I worry that we'll all eventually end up in a world where all comparatives and superlatives are reduced to "very," "VERY," or "[expletive]," and the language has morphed so much that people will need to read the King James Bible or King Lear in dual-column translation to understand it any more than they understand Beowulf (Old English) without translation today.

So, there's my rant. Yes, I write contracts for a living. I think about subtle differences in the meaning of words and consider how a judge would interpret them. With such a rich language, why be niggardly with your usage of it?

2 comments:

Michael Carr - Veritas Literary said...

Language changes over time, but just as we need notes to read Shakespeare, so was Chaucer difficult for Elizabethans to understand.

I suspect that one culprit is universal education. Many people who would have once belonged to the great ranks of unwashed mashes now wish to participate in the common discourse and that means dumbing down the vocabulary. There is certainly rhetoric of a more traditional and erudite nature still available, but it's no longer the default.

On the other hand, mass media and universal education have reduced language shift. Between 1100 and 1700, the language of one century was literally a different dialect than that spoken just a hundred years earlier. Imagine speaking to your grandparents and having a greater difference between their speech and yours than you would find between a Brooklyn accent and a Cockney.

Similarly, while I think it is sad that people no longer recognize many classical or biblical references, it isn't true that we don't still have cultural touchstones. These are generally mass media references from the 1930s on, the relative merit of which is a different subject altogether.

As for the language of the King James bible, this was archaic by the time the book went to the printers for the first time.

For instance, many people confuse the terms hoi polloi and hoity toity, which makes using either term in conversation problematic.

This is funny on many levels. :)

Himni said...

No question that the standardization that occurred in the 17th and 18th centuries as the printing press became ubiquitous dramatically slowed the change of the English language. Also, I know that language creep is inevitable, but I wish I didn't often feel obliged to artificially constrain my vocabulary. It's the reduction in the size of the average vocabulary that is most lamentable.

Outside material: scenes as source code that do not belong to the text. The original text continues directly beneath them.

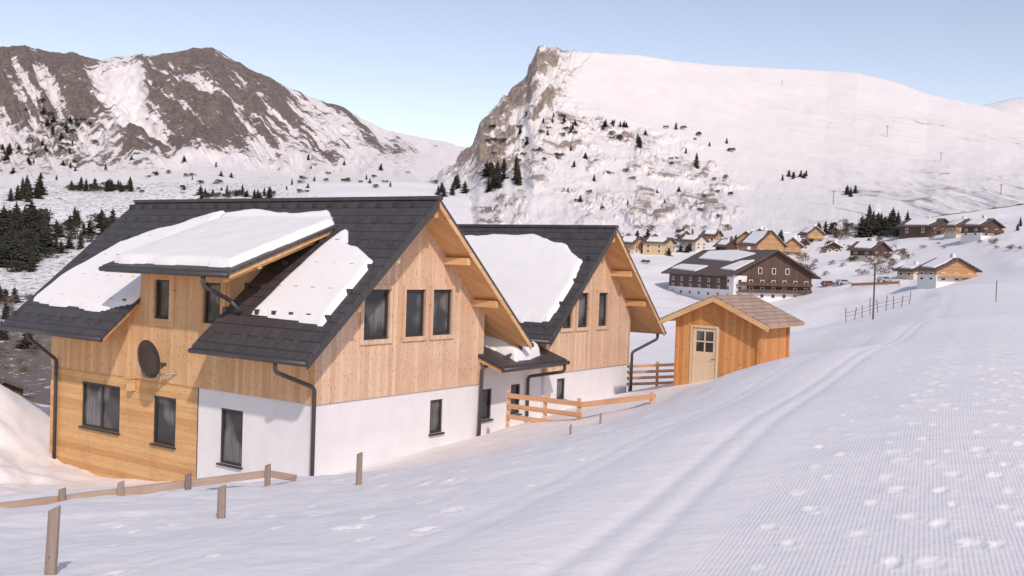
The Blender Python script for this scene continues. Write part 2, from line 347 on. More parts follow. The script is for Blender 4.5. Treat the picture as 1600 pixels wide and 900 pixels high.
# ------------------------------------------------------------------ mountains
def sky_line(pts):
    a=np.array([bearing(u,v) for u,v in pts]); return a[:,0],a[:,1]
def mountain(name,pts,r0,r1,nr,nw,Y0,Yc,prof,mat,fn,label,eo=-.004):
    R=np.linspace(r0,r1,nr); W=np.concatenate([np.linspace(0,1,nw),np.linspace(1,1.3,24)[1:]])
    xr,xe=sky_line(pts); ec=np.interp(R,xr,xe)
    y0=np.interp(R,[p[0] for p in Y0],[p[1] for p in Y0]); yc=np.interp(R,[p[0] for p in Yc],[p[1] for p in Yc])
    e0r=ground_h(R*y0,y0)/y0+eo; kb=np.ones(161)/161; e0s=np.convolve(np.pad(e0r,80,'edge'),kb,'valid')
    RR,WW=np.meshgrid(R,W,indexing='ij'); Y=y0[:,None]+(yc-y0)[:,None]*WW
    bl=ss(WW,0,.22); e0=e0r[:,None]*(1-bl)+e0s[:,None]*bl
    pw=np.interp(np.minimum(WW,1),[p[0] for p in prof],[p[1] for p in prof])
    kx=np.ones(15)/15; pw=np.apply_along_axis(lambda q:np.convolve(np.pad(q,7,'edge'),kx,'valid'),1,pw)
    pw=np.where(WW<.03,WW/.03*pw,pw)
    e=e0+(ec[:,None]-e0)*pw; Z=e*Y; dz,rock=fn(RR,e,pw,WW,Y,ec[:,None],e0)
    Z=Z+dz; zc=Z[:,nw-1:nw]; Z=np.where(WW>1,zc-(WW-1)*(yc[:,None]-y0[:,None])*.7+dz-dz[:,nw-1:nw],Z)
    P=np.stack([RR*Y,Y,Z],-1); o=gridmesh(name,P,mat,{'rock':rock},label); SHEETS.append((R,Y,Z)); return o
def fA(R,e,p,W,Y,ec,e0):
    u=800+1600*R; v=450-1600*(e+.025)+.033*(u-800)
    wv=18*fbm(u/80,v/60,4,70)
    a=u-1.15*v; b_=u*.6+v
    rib=ridg(a/75+fbm(u/160,v/160,3,2)*.5,b_/260,5,40,.6); a2=u-.55*v
    rib2=ridg(a2/55,b_/200,5,44,.6)
    left=1-ss(u,120,230)
    r_=rib*(1-left)+rib2*left
    fine=ridg((a*(1-left)+a2*left)/20,b_/170,4,47,.65)
    amp=ss(p,.08,.4)*(1-.65*ss(p,.92,1))
    dz=amp*(30*(r_-.6)+8*(fine-.6)+9*fbm(u/26,v/26,5,6))*(.4+.6*(1-ss(u,520,720)))
    dz=dz+ss(p,.02,.2)*7*fbm(u/90,v/60,4,3)
    k=u-(v-80)*1.0+wv
    z1=(1-ss(k,395,465))*ss(u+wv*.8+.15*(v-90),190,240)*(1-ss(v+wv,228,262))
    z2=(1-ss(u+wv-.35*(v-80),105,165))*(1-ss(v+wv,158,208))
    z3=ss(k,385,455)*(1-ss(u,600,740))*(1-ss(v+wv*.6,220,258))
    basin=ss(v,100,135)*np.exp(-((u-.40*(v-100)-172+wv)/34)**2)
    z4=(1-ss(u+wv,190,280))*ss(v,150,185)*(1-ss(v+wv,245,290))
    st=ss(.5*r_+.5*fine,.50,.72)
    rock=z1*(.24+.55*st)+z2*(.24+.52*st)+z3*(.10+.56*st)+z4*(.12+.38*st)
    rock=rock+.07+.12*ss(v,236,262)*(1-ss(v,285,312))*(1-ss(u,600,700))+.35*ss(p,.84,.97)*(1-ss(u,380,480))
    rock=rock-.3*basin*(1-ss(v,210,240))
    return dz,rock
ptsA=[(-250,90),(-120,60),(0,74),(40,71),(80,84),(130,82),(158,94),(180,88),(210,86),(245,80),(290,79),(330,74),(345,79),(370,96),(400,111),(440,130),(500,157),(560,184),(620,205),(680,218),(730,232),(800,262),(1000,300)]
mountain('mountain',ptsA,-.75,.13,1000,340,[(-.8,650),(.2,650)],[(-.8,1450),(-.35,1500),(-.05,1900),(.2,2000)],[(0,0),(.35,.2),(.6,.5),(.8,.8),(1,1)],MTA,fA,'rocky brown mountain ridge streaked with snow')
def fB(R,e,p,W,Y,ec,e0):
    u=800+1600*R; v=450-1600*(e+.025)+.033*(u-800)
    wv=14*fbm(u/50,v/40,4,71)
    cliff=(1-ss(u+(v-130)*.62+wv,860,902))*(1-ss(v+wv,245,300))
    face=ss(v+wv-(135+(u-885)*.42),-10,45)*(1-ss(u+wv*2,1110,1200))*ss(u,690,760)*ss(p,.03,.12)*(1-ss(v,345,385))
    rg=ridg((u+.9*v)/48,(v-.5*u)/90,5,60,.6); pat=ss(fbm(u/42,v/24,5,66,.6),-.05,.3)
    dz=cliff*(26*(rg-.68)+9*fbm(u/18,v/22,5,61))*(1-.85*ss(p,.78,.97))+face*(4*(ridg(u/40,v/30,5,62,.6)-.6)+3*pat)
    dz=dz+cliff*5*fbm(u/9,v/12,3,69)*ss(p,.6,1)
    dz=dz+ss(p,.02,.2)*(4*fbm(u/160,v/90,3,63))*(1-.7*ss(p,.93,1))+.3*fbm(u/14,v/9,3,64)
    rock=cliff*(.26+.44*ss(rg,.4,.75))+face*(.19+.29*pat)*(1-cliff)
    rr=ss(u-.6*(v-150),1090,1260)*ss(v-(.12*(u-1150)+120),0,45)
    lines=ss(ridg(u/220,(v-.22*u)/26,4,67,.6),.55,.85)
    rock=rock+rr*(.10+.15*lines)+.02
    rock=rock+.12*lines*ss(u,950,1150)*ss(v,250,300)
    return dz,rock
ptsB=[(520,330),(600,318),(640,303),(690,265),(735,230),(745,212),(752,190),(768,172),(785,152),(805,132),(822,116),(832,90),(840,74),(850,71),(880,75),(900,78),(1000,84),(1060,94),(1120,100),(1200,105),(1260,108),(1340,113),(1400,128),(1450,147),(1500,158),(1540,166),(1600,182),(1750,230),(2100,330)]
mountain('mountain.001',ptsB,-.17,.8,1100,340,Y0B,[(-.2,760),(-.05,900),(.03,980),(.3,1250),(.8,1250)],[(0,0),(.3,.28),(.6,.62),(.85,.88),(1,1)],MTB,fB,'snow mountain with a steep tan cliff and smooth flank',0.0005)
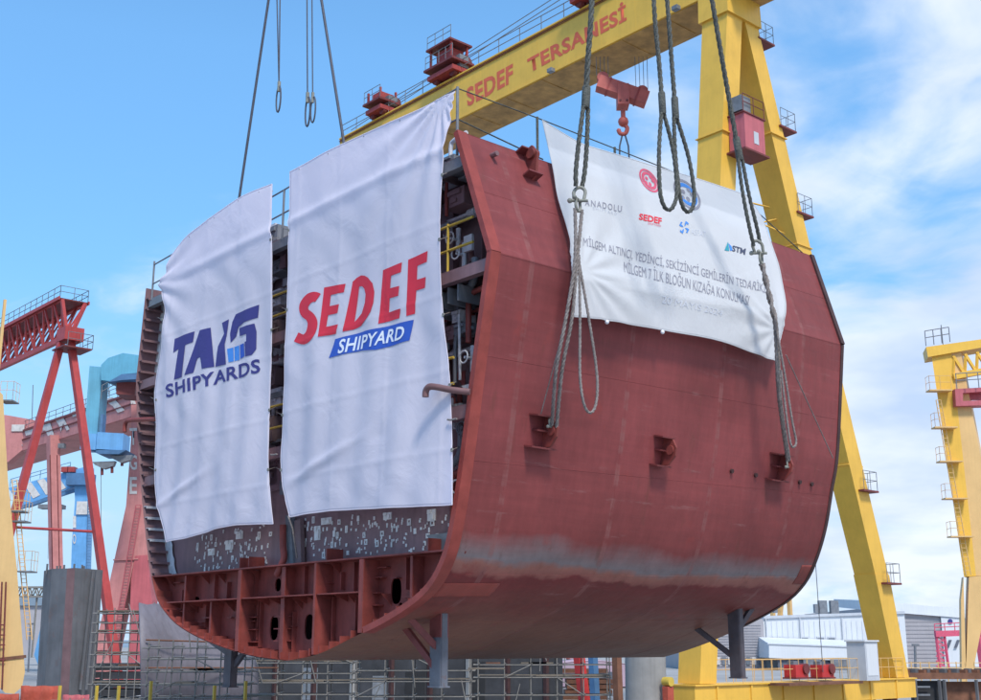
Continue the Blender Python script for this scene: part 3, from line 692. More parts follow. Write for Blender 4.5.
# ================================================================== banners
def coons(top, right, bottom, left, na, nb, surf):
    T, Rr, B, Lf = [[V((x, y, 0)) for x, y in q] for q in (top, right, bottom, left)]
    T, B = smooth_path(T, 5), smooth_path(B, 5); Rr, Lf = smooth_path(Rr, 5), smooth_path(Lf, 5)
    g = []
    for j in range(nb + 1):
        v = j / nb; row = []
        for i in range(na + 1):
            u = i / na
            p = poly_at(T, u) * (1 - v) + poly_at(B, u) * v + poly_at(Lf, v) * (1 - u) + poly_at(Rr, v) * u
            p -= T[0] * (1 - u) * (1 - v) + T[-1] * u * (1 - v) + B[0] * (1 - u) * v + B[-1] * u * v
            row.append(surf(p.x, p.y, 0))
        g.append(row)
    return g
def sub_map(bm, fn, maxlen):           # cut long edges so that print follows the cloth, then map to 3D
    for _ in range(4):
        es = [e for e in bm.edges if e.calc_length() > maxlen]
        if not es: break
        bmesh.ops.subdivide_edges(bm, edges=es, cuts=1); bmesh.ops.triangulate(bm, faces=[f for f in bm.faces if len(f.verts) > 4])
    for v in bm.verts: v.co = fn(v.co.x, v.co.y)
def finish_print(bm, name, mat, parent, recalc_out):
    off = V(parent.location) if parent else V((0, 0, 0)); q = parent.parent if parent else None
    while q: off += V(q.location); q = q.parent
    for v in bm.verts: v.co -= off
    me = bpy.data.meshes.new(name); bm.to_mesh(me); bm.free(); me.materials.append(M[mat])
    o = bpy.data.objects.new(name, me); col.objects.link(o); o.parent = parent
    return o
def text_print(txt, quad, surf, name, mat, parent, bold=0.0, space=1.0, maxlen=4.0):
    """quad: bl, br, tr, tl in photo pixels on the carrying surface"""
    cu = bpy.data.curves.new('t', 'FONT'); cu.body = txt; cu.offset = bold; cu.space_character = space; cu.resolution_u = 3
    ob = bpy.data.objects.new('t', cu); col.objects.link(ob)
    dg = bpy.context.evaluated_depsgraph_get(); dg.update()
    me = bpy.data.meshes.new_from_object(ob.evaluated_get(dg)); bpy.data.objects.remove(ob); bpy.data.curves.remove(cu)
    xs = [v.co.x for v in me.vertices]; ys = [v.co.y for v in me.vertices]; x0, x1, y0, y1 = min(xs), max(xs), min(ys), max(ys)
    bm = bmesh.new(); bm.from_mesh(me); bpy.data.meshes.remove(me)
    bl, br, tr, tl = [V((a, b, 0)) for a, b in quad]
    for v in bm.verts:
        u = (v.co.x - x0) / (x1 - x0); w = (v.co.y - y0) / (y1 - y0)
        v.co = (bl * (1 - u) + br * u) * (1 - w) + (tl * (1 - u) + tr * u) * w
    sub_map(bm, lambda x, y: surf(x, y, 1), maxlen)
    return finish_print(bm, name, mat, parent, surf)
def poly_print(loops, surf, name, mat, parent, lift=1, maxlen=4.0):
    lp = [[V((x, y, 0)) for x, y in l] for l in loops]; flat = [p for l in lp for p in l]
    bm = bmesh.new(); vs = [bm.verts.new(p) for p in flat]
    for t in tessellate_polygon(lp):
        try: bm.faces.new([vs[i] for i in t])
        except ValueError: pass
    sub_map(bm, lambda x, y: surf(x, y, lift), maxlen)
    return finish_print(bm, name, mat, parent, surf)
def stroke(path, w):
    pts = smooth_path([V((x, y, 0)) for x, y in path], 5); a = []; b = []
    for i, p in enumerate(pts):
        d = (pts[min(i + 1, len(pts) - 1)] - pts[max(i - 1, 0)]).normalized(); n = V((-d.y, d.x, 0)) * w / 2
        a.append((p.x + n.x, p.y + n.y)); b.append((p.x - n.x, p.y - n.y))
    return a + b[::-1]
def crop(ox, oy, k, pts): return [(ox + x / k, oy + y / k) for x, y in pts]

# folds of a hanging end banner, as a function of place on the cut plane
def end_surface(cx, cz, amp, seed, tie, hw=2.0):
    def f(x, y, lift):
        p = hpx(x, y, -.28); s, z, _ = hull_coords(p)
        ds, dz = s - cx, z - cz
        d = amp * (0.5 + 0.5 * math.sin(ds * 2.6 + 0.5 * math.sin(z * 0.7 + seed) + seed)) * (0.35 + 0.65 * min(1, max(0, (9 - z) / 7)))
        d += 0.018 * math.sin(ds * 6.3 + 1.3 * math.sin(z * .9) + seed * 2) * min(1, max(0, (9.2 - z) / 3))
        d += 0.03 * math.sin(z * 1.1 + ds * 0.9 + seed)
        # tension folds fanning from the tied upper corner
        ts, tz = tie; r = math.hypot(s - ts, z - tz); an = math.atan2(z - tz, s - ts)
        d += 0.03 * math.sin(an * 17) * math.exp(-(r / 2.4) ** 2) * min(1, r / .5)
        # crease across the lower third and the line of the deck edge behind
        d += 0.05 * math.exp(-((z - 3.9 - 0.25 * ds) / 0.10) ** 2) * math.exp(-(ds / 1.2) ** 2)
        d += 0.04 * math.exp(-((z - 9.5) / 0.12) ** 2)
        for q, st in ((z + seed, 1.45), (s + seed * .7, 1.7)):          # sharp creases left by folding
            e = abs(q / st - round(q / st)) * st; d += 0.008 * math.exp(-(e / .045) ** 2)
        d += 0.006 * math.sin(5.1 * ds + 3.3 * z + 2 * math.sin(2.1 * z)) * (0.5 + 0.5 * math.sin(1.3 * z + ds + seed))
        sag = max(0.0, 1 - abs(((z + 2 * seed) % 2.4) - 1.2) / .5); d += 0.03 * sag * math.sin(ds * 4.4 + seed) * math.exp(-((abs(ds) - hw) / .6) ** 2)
        return p - L * (d + (0.012 if lift == 1 else 0.02 if lift == 2 else 0))
    return f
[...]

I have Strong's concordance of the Bible and sometimes use other translations for comparison, but I do prefer the way KJV sounds most of the time. Some of the newer translations also dumb down the language in the same way I've been lamenting and strip some of the meaning from the text. I once saw a "translation" that sounded more like beatnik poetry. It had a footnote that referred to the Last Supper as "Jesus weekly mealtime rap with his followers."